Eolas Attorney Confident Over Patent Re-Examination

by Glen Shapiro, LawAndTax-News.com, New York

17 November 2003

Despite the US Patent and Trademark Office's recent decision to order a re-examination of Patent No. 5,838,906, granted to the University of California and Eolas Technologies for technology which allows web browsers to access external applications, the firm's attorney, Martin Lueck announced last week that he remains confident of a positive outcome for Eolas.

In the order for re-examination, initiated on October 30, the USPTO explained that:

"A substantial outcry from a widespread segment of the affected industry has essentially raised a question of patentability with repect to the 906 claims. This creates an extraordinary situation for which a director-ordered examination is an appropriate remedy."

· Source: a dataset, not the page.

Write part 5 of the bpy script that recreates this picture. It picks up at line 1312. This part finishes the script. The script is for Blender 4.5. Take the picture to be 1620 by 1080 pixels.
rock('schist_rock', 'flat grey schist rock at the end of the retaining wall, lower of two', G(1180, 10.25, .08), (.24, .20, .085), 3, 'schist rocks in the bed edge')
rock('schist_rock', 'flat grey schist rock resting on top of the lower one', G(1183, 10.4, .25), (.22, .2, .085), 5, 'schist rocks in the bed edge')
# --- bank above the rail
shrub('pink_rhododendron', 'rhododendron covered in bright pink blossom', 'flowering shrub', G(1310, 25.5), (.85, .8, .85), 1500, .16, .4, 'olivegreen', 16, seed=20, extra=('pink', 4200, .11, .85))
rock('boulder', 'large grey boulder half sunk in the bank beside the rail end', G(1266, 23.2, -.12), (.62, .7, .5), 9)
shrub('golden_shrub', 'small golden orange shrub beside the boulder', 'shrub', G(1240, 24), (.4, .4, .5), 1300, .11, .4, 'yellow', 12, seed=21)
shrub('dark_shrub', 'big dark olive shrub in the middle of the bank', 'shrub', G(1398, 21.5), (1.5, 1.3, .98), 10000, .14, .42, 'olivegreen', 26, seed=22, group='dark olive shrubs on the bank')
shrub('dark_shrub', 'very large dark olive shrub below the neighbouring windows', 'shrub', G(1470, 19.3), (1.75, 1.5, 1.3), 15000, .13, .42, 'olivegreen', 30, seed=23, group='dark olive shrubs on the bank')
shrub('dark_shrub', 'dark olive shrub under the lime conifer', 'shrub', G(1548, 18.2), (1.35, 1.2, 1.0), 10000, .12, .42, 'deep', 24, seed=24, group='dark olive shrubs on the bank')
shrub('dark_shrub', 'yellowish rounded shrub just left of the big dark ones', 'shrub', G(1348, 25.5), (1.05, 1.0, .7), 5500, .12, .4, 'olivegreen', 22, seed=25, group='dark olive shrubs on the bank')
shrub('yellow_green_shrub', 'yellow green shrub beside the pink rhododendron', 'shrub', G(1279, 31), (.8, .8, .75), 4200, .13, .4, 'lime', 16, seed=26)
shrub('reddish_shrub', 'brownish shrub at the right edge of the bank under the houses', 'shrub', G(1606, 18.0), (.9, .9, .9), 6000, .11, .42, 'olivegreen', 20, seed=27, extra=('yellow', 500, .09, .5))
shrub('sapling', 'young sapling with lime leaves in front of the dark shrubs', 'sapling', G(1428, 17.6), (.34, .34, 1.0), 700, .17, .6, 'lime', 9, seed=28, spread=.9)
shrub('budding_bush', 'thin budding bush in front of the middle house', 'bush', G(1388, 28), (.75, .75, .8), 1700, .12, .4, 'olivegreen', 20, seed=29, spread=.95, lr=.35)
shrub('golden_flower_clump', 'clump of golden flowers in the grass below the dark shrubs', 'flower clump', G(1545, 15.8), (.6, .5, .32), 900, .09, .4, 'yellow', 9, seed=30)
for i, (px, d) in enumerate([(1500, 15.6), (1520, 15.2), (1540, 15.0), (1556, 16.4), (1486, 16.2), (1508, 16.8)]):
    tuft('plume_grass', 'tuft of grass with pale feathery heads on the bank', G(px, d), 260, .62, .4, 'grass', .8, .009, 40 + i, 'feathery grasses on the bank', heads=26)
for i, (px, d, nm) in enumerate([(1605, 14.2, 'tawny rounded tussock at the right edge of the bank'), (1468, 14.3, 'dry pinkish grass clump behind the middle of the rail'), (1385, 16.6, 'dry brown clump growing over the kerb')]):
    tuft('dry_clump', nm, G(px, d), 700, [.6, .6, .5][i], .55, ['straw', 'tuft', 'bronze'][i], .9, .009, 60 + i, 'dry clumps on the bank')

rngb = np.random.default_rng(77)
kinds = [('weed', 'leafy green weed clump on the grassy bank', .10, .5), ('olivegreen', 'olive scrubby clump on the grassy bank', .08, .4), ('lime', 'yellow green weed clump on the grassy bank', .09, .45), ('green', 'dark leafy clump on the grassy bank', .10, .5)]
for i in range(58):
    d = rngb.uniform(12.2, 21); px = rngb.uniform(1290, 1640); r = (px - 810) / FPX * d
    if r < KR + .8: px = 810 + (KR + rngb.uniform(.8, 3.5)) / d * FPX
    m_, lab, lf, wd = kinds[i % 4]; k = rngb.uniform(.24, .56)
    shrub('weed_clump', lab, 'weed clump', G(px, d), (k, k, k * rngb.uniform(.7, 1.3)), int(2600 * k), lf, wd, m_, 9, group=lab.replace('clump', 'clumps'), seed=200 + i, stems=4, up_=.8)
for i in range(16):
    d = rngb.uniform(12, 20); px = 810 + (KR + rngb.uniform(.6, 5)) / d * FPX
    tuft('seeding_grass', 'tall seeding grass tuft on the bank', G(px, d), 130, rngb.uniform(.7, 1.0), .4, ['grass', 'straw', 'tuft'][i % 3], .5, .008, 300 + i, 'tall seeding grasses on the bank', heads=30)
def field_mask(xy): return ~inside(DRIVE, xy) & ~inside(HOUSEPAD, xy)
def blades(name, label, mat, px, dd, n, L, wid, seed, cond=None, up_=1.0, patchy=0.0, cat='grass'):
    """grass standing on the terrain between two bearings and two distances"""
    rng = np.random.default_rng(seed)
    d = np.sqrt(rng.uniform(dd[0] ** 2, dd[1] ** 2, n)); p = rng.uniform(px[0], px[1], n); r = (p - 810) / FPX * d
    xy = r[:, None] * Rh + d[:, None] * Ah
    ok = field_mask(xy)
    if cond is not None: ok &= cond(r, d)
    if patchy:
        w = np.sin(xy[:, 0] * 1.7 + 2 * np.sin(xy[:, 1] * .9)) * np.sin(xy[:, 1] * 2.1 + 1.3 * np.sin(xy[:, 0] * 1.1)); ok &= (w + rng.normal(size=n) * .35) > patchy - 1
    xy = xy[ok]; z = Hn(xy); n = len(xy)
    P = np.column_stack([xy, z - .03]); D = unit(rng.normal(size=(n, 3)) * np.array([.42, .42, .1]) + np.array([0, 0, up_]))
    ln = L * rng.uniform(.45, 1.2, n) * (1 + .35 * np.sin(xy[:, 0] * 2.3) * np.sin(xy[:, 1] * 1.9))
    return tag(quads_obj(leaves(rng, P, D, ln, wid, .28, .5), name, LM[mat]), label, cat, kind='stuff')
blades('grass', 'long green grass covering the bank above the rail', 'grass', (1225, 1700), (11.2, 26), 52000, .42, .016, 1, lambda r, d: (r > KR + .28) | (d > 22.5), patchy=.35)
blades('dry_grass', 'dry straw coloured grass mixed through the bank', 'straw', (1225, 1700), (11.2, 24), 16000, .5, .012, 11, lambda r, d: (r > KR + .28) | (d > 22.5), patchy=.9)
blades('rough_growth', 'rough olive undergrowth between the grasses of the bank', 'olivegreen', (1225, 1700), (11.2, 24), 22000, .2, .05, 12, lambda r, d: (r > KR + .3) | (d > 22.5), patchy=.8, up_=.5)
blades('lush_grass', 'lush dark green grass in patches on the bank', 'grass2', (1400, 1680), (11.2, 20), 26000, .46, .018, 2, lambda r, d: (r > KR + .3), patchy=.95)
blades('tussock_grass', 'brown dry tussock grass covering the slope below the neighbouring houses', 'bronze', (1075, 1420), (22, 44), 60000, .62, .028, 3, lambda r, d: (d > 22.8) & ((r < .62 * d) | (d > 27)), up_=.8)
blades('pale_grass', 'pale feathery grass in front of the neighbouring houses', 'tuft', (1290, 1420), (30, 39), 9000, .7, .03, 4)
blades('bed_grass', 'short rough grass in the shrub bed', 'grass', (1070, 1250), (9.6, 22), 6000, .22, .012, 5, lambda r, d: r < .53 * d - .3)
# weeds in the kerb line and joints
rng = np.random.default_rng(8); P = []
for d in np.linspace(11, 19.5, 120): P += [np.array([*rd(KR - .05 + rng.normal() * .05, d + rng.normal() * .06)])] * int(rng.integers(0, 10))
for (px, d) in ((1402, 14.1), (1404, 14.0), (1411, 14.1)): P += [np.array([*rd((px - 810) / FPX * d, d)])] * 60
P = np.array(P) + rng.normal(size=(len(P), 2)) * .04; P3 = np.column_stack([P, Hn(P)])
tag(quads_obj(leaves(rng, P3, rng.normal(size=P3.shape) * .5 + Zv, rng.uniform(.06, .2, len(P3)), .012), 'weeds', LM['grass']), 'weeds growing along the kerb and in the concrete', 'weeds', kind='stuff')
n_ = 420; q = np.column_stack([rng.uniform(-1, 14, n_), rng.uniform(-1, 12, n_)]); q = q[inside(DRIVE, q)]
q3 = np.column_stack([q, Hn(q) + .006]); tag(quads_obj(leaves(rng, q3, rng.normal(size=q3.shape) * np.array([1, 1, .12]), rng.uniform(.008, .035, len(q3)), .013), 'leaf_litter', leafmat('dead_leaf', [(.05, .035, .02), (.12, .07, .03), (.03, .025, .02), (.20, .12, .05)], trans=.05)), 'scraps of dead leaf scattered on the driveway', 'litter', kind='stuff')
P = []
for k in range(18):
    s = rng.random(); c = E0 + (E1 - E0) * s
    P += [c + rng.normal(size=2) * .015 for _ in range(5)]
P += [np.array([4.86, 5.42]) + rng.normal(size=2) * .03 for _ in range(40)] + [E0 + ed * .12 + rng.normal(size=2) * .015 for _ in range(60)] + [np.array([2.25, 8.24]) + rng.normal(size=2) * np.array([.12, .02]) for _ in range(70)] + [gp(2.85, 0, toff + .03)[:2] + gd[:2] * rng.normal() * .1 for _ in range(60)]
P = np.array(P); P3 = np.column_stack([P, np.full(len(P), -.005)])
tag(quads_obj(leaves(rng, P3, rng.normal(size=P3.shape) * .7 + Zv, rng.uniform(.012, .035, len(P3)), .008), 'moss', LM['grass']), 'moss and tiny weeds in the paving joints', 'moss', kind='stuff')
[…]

Speaking to the US technology media last week, Mr Lueck suggested that claims of prior art invalidating the patent which were made by the World Wide Web Consortium (W3C) are unlikely to prove effective:

"When the patent examiner gets into the file history and compares the art to what was already considered, they will find out that they were right the first time," he observed, adding that he does not expect the USPTO re-examination to affect the firm's patent infringement dispute with Microsoft, as many of the claims made with regard to the former have already been considered by the courts.

University of California spokesman, Trey Davis supported this assertion, explaining to the eWeek news service that:

"The same arguments that would have applied in the court's review of this issue would hold for the evidence that this new request involved."